Am I kidding myself?  I fear the answer is yes.  Have we gone too far in western society?  Have we gone too far full stop?  There are books written on minimalism.  In fact, there are dozens of books on minimalism.  Appreciate the irony in this?

And coffee shops.  Further irony.  The more independent coffee shops we have, offering more choice, they all suddenly look the same.  What was once the homogeneity of the big chain coffee shops, has now morphed into homogenous streets of endless independent coffee shops, all offering the same arty flat whites, or lattes with a pretty little flower made in the milk on the top.  The only way they can differentiate themselves now is by going to such extremes as offering overpriced vacuum made coffee (also called siphon), as seen so long ago as 1945 in the film “Brief Encounter”.  And people are paying for this.  It’s complete nonsense.  Give me an Italian espresso house any day.  Without menus and silly offerings such as skinny decaf soy lattes.  You want coffee, you pay your euro and you get a shot of pure gold.  You want a ridiculous concoction that involves messing with the heart and essence of coffee making?  There is the door.

Well, that’s my rant over.  I just suppose I am going to have to deal with the abundance of choice, despite how it makes me feel.

In the meantime, fish and chip pizza anyone?

And if you want proof that too much choice paralyses our decision making abilities, Google “the jam experiment” which details a study by an expert in the field, Columbia University Professor Sheena Iyengar.  In 1995 she conducted an interesting experiment that highlighted just how difficult we find it to make a purchase when given too much choice.

Monday, November 12, 2012

Drinks, art, football and drinks


As I promised in my last blog, there are a few things that I was going to update you on.  Things I had been up to since my last dispatch.  Not that much of it has been overly exciting but my mum seems to enjoy reading about it.  And it saves me the cost of a stamp, sending her a real letter.  So mum, this is for you, but you may be sharing it with many of my other friends.

A couple of weekends ago saw me attending the annual beer festival at the Australian Hotel (pub, remember) in the Rocks.  I met up with a mate from England who was over here with work.  Budget constraints within Lloyds Banking Group means that they can no longer afford to provide biscuits for team meetings.  However, they can fly a couple of people business class to the other end of the world for beer festivals.  I was assured by Steve that he was also here to work on some other stuff, but I’m not so sure.  I think Steve thought I wanted to meet up with him as we had not seen each other for a while.  Actually, the real reason was that I was hoping he was going to return the box of Lapsang Souchong tea that I lent him in 2003.  I ended up very disappointed.  That said, we had an excellent day that seamlessly segued into an evening bar crawl around some of Sydney’s less touristy pubs.
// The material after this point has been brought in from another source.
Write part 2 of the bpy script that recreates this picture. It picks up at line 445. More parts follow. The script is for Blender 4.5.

With a head that was as tender as a heavily worked over steak, I again met up with Steve and Andy on the Sunday, to do the Bondi to Coogee coastal walk, along with Scott and Kelly.  It was like “Yorkshire’s day out”.  All we needed was for one of the cafes along the way to start selling Yorkshire Puddings.  It didn’t happen.  We picked a good weekend for the walk as it was the “Sculptures by the Sea” event.  A random collection of art pieces placed along the walk; some better than others in my humble opinion.  But then, I’m no art critic.  I can’t tell a Manet from a Monet.

Tuesday of the following week saw me attending my first ever Spanish class.  Something that I have been threatening to do for years.  For a long time I have been dipping in and out of Spanish language books, listening to Spanish language podcasts, and even immersed myself in Spanish for 3 months last year whilst travelling around South America.  For the first time I am now formalizing my learning and have started an 8 week, level 1 course.  I have grand intentions of continuing post this course and taking my learning to a level where I could actually have a conversation in Spanish.  Some cynics have suggested that it is my way of trying to meet dark haired, buxom senoritas.  Me? 
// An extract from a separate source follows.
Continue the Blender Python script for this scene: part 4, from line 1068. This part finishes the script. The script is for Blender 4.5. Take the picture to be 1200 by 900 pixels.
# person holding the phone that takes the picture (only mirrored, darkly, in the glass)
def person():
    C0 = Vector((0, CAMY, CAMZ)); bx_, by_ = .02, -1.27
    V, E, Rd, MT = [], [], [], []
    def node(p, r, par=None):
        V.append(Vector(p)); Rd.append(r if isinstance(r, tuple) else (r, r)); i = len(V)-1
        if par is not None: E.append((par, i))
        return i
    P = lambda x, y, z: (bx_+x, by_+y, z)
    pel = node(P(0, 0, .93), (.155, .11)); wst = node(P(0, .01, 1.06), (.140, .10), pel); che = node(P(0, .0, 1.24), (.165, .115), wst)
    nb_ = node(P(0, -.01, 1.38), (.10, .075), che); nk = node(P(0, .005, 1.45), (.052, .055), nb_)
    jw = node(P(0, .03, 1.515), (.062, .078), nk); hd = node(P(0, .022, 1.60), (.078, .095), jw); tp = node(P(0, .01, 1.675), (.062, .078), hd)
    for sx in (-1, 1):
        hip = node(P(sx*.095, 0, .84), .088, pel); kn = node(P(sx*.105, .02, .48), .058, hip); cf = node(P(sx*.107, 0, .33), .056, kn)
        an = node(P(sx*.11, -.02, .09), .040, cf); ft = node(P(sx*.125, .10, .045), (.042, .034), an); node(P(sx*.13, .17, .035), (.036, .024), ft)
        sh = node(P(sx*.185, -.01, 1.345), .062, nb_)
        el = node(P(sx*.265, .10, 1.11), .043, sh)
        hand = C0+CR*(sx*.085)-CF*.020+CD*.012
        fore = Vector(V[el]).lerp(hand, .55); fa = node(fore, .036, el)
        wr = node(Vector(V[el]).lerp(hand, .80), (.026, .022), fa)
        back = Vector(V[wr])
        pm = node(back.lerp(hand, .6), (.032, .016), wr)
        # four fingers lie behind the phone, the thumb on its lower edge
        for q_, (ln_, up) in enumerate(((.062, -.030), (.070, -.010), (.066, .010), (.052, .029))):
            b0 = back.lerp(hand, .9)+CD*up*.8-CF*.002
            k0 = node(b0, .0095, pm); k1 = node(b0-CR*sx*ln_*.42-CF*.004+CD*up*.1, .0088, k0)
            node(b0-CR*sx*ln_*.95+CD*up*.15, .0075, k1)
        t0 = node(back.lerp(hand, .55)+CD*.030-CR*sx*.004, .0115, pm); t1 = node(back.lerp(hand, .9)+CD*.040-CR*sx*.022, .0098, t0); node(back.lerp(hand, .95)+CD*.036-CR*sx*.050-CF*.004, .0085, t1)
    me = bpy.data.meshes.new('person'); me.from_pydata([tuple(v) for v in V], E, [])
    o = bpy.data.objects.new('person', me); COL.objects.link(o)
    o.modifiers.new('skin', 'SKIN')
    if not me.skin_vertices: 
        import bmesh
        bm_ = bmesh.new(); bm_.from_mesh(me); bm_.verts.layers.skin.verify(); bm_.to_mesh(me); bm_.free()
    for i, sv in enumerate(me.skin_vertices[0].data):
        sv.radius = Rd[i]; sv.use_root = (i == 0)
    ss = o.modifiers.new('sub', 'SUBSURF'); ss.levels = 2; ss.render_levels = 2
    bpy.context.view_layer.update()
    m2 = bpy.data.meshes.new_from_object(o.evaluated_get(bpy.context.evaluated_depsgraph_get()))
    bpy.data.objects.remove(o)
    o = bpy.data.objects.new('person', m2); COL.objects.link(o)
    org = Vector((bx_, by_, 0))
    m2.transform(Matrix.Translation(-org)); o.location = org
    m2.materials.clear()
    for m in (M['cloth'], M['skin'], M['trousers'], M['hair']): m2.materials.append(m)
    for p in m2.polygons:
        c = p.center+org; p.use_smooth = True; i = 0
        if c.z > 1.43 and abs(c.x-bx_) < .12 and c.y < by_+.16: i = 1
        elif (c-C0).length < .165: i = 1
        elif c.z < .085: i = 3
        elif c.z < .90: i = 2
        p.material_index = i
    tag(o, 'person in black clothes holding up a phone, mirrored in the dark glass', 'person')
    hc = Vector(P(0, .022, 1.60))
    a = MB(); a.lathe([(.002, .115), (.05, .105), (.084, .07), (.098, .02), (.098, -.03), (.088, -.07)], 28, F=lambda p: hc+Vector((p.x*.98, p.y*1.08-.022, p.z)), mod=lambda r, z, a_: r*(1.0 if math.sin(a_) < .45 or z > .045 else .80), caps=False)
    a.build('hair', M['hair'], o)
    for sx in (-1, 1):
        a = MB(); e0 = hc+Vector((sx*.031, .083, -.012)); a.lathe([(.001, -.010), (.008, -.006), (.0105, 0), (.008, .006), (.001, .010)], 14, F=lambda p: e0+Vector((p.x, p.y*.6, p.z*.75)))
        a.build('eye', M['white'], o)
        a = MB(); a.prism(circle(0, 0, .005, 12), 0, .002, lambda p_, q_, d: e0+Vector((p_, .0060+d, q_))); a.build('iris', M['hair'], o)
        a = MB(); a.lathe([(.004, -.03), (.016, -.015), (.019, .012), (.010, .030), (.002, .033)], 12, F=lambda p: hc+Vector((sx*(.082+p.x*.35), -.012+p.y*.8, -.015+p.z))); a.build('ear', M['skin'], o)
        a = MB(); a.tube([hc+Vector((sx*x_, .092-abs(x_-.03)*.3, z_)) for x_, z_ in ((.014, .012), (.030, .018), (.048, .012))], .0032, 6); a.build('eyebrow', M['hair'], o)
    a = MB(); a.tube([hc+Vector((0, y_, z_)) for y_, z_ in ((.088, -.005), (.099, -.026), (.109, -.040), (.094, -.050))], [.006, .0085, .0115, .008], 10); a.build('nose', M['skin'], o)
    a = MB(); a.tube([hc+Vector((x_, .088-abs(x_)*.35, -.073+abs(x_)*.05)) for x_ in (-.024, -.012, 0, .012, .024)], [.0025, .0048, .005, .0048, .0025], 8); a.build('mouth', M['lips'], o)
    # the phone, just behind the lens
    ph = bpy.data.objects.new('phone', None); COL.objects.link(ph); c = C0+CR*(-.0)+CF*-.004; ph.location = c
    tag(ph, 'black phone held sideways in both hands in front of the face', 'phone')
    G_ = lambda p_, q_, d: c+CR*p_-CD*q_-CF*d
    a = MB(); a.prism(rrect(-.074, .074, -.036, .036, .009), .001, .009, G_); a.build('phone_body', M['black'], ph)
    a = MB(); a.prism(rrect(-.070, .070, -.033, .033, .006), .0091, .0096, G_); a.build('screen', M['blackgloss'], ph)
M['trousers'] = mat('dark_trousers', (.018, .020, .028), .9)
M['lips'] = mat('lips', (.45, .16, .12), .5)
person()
My weeks really are beginning to develop a structure, and this continues on Thursday nights with me signing up to an outdoor 5 a-side futsal league.  Futsal is an extremely popular sport around the world, just not so in the UK.  It is essentially “normal” 5 a-side but with a small, less bouncy ball, large goals, and mainly no contact.  The no contact thing is the hardest to get used to, especially with a referee as fastidious on the rules as the one we have each week.  That aside, it is great fun and I’ve met another bunch of lads, both European and Australian.

Two other events of note have been Balmoral Uncorked and the Air BnB party.  Balmoral Uncorked is an annual event at my local beach.  Various wineries of the Hunter Valley set up stall and allow you to taste, and subsequently purchase their many fine drops.  Complemented by stalls selling cheeses, olive oils and various other foods, you had everything you could need for a fabulous Sunday afternoon.
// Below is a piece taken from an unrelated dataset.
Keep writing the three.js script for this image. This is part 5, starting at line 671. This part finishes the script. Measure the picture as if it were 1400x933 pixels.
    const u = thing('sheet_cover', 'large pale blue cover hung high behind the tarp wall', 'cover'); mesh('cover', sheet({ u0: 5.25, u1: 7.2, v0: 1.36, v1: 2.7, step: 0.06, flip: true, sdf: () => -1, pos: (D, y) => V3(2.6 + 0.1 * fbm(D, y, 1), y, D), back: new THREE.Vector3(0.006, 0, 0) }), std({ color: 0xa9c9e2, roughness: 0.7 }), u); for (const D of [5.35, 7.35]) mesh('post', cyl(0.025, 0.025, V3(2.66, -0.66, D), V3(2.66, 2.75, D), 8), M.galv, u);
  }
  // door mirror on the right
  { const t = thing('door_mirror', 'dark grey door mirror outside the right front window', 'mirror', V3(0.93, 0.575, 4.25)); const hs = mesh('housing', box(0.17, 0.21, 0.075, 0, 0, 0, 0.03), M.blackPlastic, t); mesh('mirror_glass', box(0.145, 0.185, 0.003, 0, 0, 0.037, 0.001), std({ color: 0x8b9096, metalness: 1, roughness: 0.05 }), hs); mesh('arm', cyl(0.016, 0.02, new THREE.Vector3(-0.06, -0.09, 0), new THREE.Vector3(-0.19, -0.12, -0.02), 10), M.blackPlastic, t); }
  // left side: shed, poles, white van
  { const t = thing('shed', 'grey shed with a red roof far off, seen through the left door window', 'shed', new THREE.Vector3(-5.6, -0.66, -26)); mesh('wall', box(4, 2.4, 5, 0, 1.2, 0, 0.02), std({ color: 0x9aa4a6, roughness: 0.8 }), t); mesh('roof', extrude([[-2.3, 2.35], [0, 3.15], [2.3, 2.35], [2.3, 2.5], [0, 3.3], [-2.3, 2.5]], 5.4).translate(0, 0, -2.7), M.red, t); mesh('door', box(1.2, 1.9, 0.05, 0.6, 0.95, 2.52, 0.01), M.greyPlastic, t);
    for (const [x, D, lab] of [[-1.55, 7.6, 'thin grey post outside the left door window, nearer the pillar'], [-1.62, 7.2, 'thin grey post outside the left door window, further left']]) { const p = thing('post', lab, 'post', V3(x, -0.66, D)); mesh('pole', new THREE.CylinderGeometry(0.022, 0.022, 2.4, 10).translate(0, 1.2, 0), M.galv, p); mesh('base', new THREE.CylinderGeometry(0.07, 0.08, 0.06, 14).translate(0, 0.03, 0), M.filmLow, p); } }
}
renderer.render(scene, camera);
For those not familiar with Air BnB, it is a global website whereby people advertise rooms in their homes to give traveller’s a more authentic experience than staying in a faceless hotel.  I used the site for my first month in Australia, which is where I was unfortunate lucky enough to have met Steph.  Based in San Francisco, the founders of Air BnB held a party on Cockatoo Island in Sydney for hosts and their guests.  So I went along with Steph, together with Darrol and Claire, two more guests that have stayed with Steph.

Not knowing what to expect I have to admit I was blown away.  Ferries were laid on every 30 minutes to shuttle us to the island from Circular Quay.  The bar was free all night.  It was, I kept checking!  And with a great selection of bottled beers, wines and cocktails.  There was free food served up from the excellent food trucks that have been doing the rounds of Sydney recently.  And once the guests were suitably inebriated, there was a DJ spinning some quality tunes, allowing us all to make idiots of ourselves on the dance floor.  Brilliant.  Oh, I did I mention the beautiful actress, Mila Kunis, was there too?  And her eyes are even more captivating real life.  She was with some fella called Ashton Kutcher who is mates of the website founders and did a little speech on their behalf.  

The last couple of weekends have been very quiet and tame in comparison, but judging by the number of shops getting in the festive spirit, I guess Xmas is just around the corner.  That being the case, I better start consolidating my finances and make sure I have enough to celebrate Xmas in style, have a rocking New Year’s Eve and usher in 2013 and all it holds.